One of the most important political stories in American history, particularly related to our current tumultuous times, unfolded in Los Angeles some 65 years ago.
Senator John F. Kennedy, a Catholic, had just received his party's presidential nomination and, in turn, rejected the wishes of his most liberal supporters by choosing a conservative from Texas as his running mate. He did so largely to address concerns that his faith would somehow usurp his oath to defend the Constitution. The last time Democrats nominated a Catholic (New York Governor Al Smith in 1928), he lost in a landslide, so people were more than a little nervous about Kennedy's chances.
“I am fully aware of the fact that the Democratic Party, by nominating someone of my faith, has taken what many consider a new and dangerous risk,” Kennedy told the crowd at Memorial Coliseum. “But I look at it this way: The Democratic Party has once again placed its trust in the American people and their ability to render a free and fair judgment.”
The most important part of the story is what happened before Kennedy gave that acceptance speech.
While his faith made party leaders nervous, they were downright scared about the impact a civil rights protest during the Democratic National Convention could have on the November election. This was 1960. The year began with black college students challenging segregation with lunch counter sit-ins across the Deep South, and by spring the Student Nonviolent Coordinating Committee had formed. The Rev. Martin Luther King Jr. was not the organizer of the protest at the convention, but he was scheduled to be there, ensuring media attention. To try to stop this whole scene, they sent the most powerful black man in Congress to stop him.
The Rev. Adam Clayton Powell Jr. was also a civil rights warrior, but the House representative preferred the legislative approach, where secret deals were made quietly and his power was more concentrated. He and King wanted the same things for black people. But Powell, who was first elected to Congress in 1944, the same year King enrolled at Morehouse College at the age of 15, was threatened by the young man's growing influence. He also worried that his inability to stop the protest at the convention would hurt his chances of becoming chairman of a House committee.

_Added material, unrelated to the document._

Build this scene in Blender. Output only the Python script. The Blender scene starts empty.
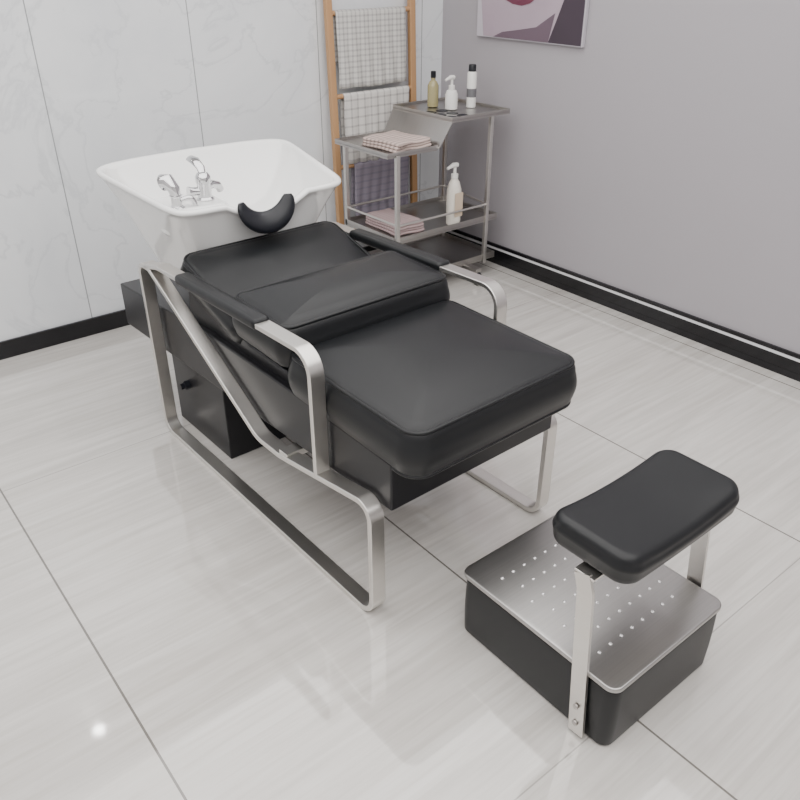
import bpy, bmesh, math
from mathutils import Vector, Matrix
sc=bpy.context.scene
COL=sc.collection
pi=math.pi
# ------------------------------------------------------------------ helpers
def mat(name,col,rough=.5,metal=0.,coat=0.,spec=None,emit=None,trans=0.,bump=None,var=None,aniso=0.):
    m=bpy.data.materials.new(name); m.use_nodes=True
    nt=m.node_tree; b=nt.nodes['Principled BSDF']
    b.inputs['Base Color'].default_value=(*col,1); b.inputs['Roughness'].default_value=rough
    b.inputs['Metallic'].default_value=metal
    if coat: b.inputs['Coat Weight'].default_value=coat; b.inputs['Coat Roughness'].default_value=.03
    if spec is not None: b.inputs['Specular IOR Level'].default_value=spec
    if trans: b.inputs['Transmission Weight'].default_value=trans
    if emit:
        b.inputs['Emission Color'].default_value=(*emit[0],1); b.inputs['Emission Strength'].default_value=emit[1]
    tc=nt.nodes.new('ShaderNodeTexCoord')
    if bump:
        mp=nt.nodes.new('ShaderNodeMapping'); mp.inputs['Scale'].default_value=bump[0]
        nz=nt.nodes.new('ShaderNodeTexNoise'); nz.inputs['Scale'].default_value=1; nz.inputs['Detail'].default_value=3
        bp=nt.nodes.new('ShaderNodeBump'); bp.inputs['Strength'].default_value=bump[1]; bp.inputs['Distance'].default_value=bump[2]
        nt.links.new(tc.outputs['Object'],mp.inputs['Vector']); nt.links.new(mp.outputs[0],nz.inputs['Vector'])
        nt.links.new(nz.outputs['Fac'],bp.inputs['Height']); nt.links.new(bp.outputs[0],b.inputs['Normal'])
    if var:
        mp=nt.nodes.new('ShaderNodeMapping'); mp.inputs['Scale'].default_value=var[0]
        nz=nt.nodes.new('ShaderNodeTexNoise'); nz.inputs['Scale'].default_value=1; nz.inputs['Detail'].default_value=4
        mx=nt.nodes.new('ShaderNodeMix'); mx.data_type='RGBA'
        mx.inputs[6].default_value=(*col,1); mx.inputs[7].default_value=(*var[1],1)
        nt.links.new(tc.outputs['Object'],mp.inputs['Vector']); nt.links.new(mp.outputs[0],nz.inputs['Vector'])
        nt.links.new(nz.outputs['Fac'],mx.inputs[0]); nt.links.new(mx.outputs[2],b.inputs['Base Color'])
    return m
def empty(name,loc=(0,0,0)):
    o=bpy.data.objects.new(name,None); o.location=loc; COL.objects.link(o); o.empty_display_size=.1; return o
def obj(name,verts,faces,m,parent=None,smooth=True,auto=None):
    me=bpy.data.meshes.new(name); me.from_pydata([tuple(v) for v in verts],[],faces); me.update()
    bm=bmesh.new(); bm.from_mesh(me); bmesh.ops.recalc_face_normals(bm,faces=bm.faces)
    bm.to_mesh(me); bm.free()
    if m: me.materials.append(m)
    if smooth:
        me.polygons.foreach_set('use_smooth',[True]*len(me.polygons))
        if auto: 
            try: me.set_sharp_from_angle(angle=math.radians(auto))
            except Exception: pass
    o=bpy.data.objects.new(name,me); COL.objects.link(o)
    if parent:
        o.parent=parent; o.matrix_parent_inverse=Matrix.Translation(-parent.location)
    return o
def bev(o,w,seg=3):
    if w:
        md=o.modifiers.new('bevel','BEVEL'); md.width=w; md.segments=seg; md.limit_method='ANGLE'; md.angle_limit=math.radians(40)
        md2=o.modifiers.new('wn','WEIGHTED_NORMAL'); md2.keep_sharp=True
    return o
def box(name,x0,x1,y0,y1,z0,z1,m,parent=None,bevel=0,seg=3):
    v=[(x0,y0,z0),(x1,y0,z0),(x1,y1,z0),(x0,y1,z0),(x0,y0,z1),(x1,y0,z1),(x1,y1,z1),(x0,y1,z1)]
    f=[(0,3,2,1),(4,5,6,7),(0,1,5,4),(1,2,6,5),(2,3,7,6),(3,0,4,7)]
    o=obj(name,v,f,m,parent,smooth=bool(bevel)); return bev(o,bevel,seg)
def fillet(pts,r,closed=False,n=8):
    out=[]; N=len(pts)
    for i,p in enumerate(pts):
        p=Vector(p)
        if not closed and i in (0,N-1): out.append(p); continue
        a=Vector(pts[i-1]); b=Vector(pts[(i+1)%N])
        rr=r[i] if isinstance(r,(list,tuple)) else r
        d1=(a-p).normalized(); d2=(b-p).normalized(); ang=d1.angle(d2)
        if ang>pi-.02 or rr<=0: out.append(p); continue
        t=min(rr/math.tan(ang/2),(a-p).length*.49,(b-p).length*.49)
        q=t*math.tan(ang/2)
        c=p+(d1+d2).normalized()*(q/math.sin(ang/2))
        s=(p+d1*t-c).normalized(); e=(p+d2*t-c).normalized(); th=s.angle(e)
        for k in range(n+1):
            w=k/n; out.append(c+(s*math.sin((1-w)*th)+e*math.sin(w*th))*(q/math.sin(th)))
    return out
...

And then Powell, the son of a preacher and himself a Baptist preacher in Harlem, told King that if he didn't cancel, Powell would lie to reporters that King was having a homosexual affair with his mentor, Bayard Rustin. King stuck to his plan and led a protest – even though such a rumor would not only have hurt King, but would have also undermined the credibility of the entire civil rights movement. Remember, this was 1960. Before the March on Washington, before the passage of the Voting Rights Act, before the dismantling of the same Jim Crow laws that Powell had promised to dismantle when he first ran for office.
That threat, my friends, is the most important part of the story.
It's not that Powell didn't want what was best for the country. It's just that he wanted to be seen as doing it and was willing to derail the good that came from the civil rights movement to secure his own place in power. There have always been people willing to make such concessions. Sometimes they disguise their intentions with scriptures to make them more acceptable; other times they play with our darkest fears. They don't care how many people get hurt in the process, even if they are the same people they claim to care for.
That was true in Los Angeles in 1960.
That was true in Washington, DC, on January 6, 2021.
This is true today on the streets of America.
Whether we're talking about an older pastor who is threatened by the growing influence of a younger voice or a president who clings to his position after losing an election: to remain king, some men are willing to burn the entire kingdom.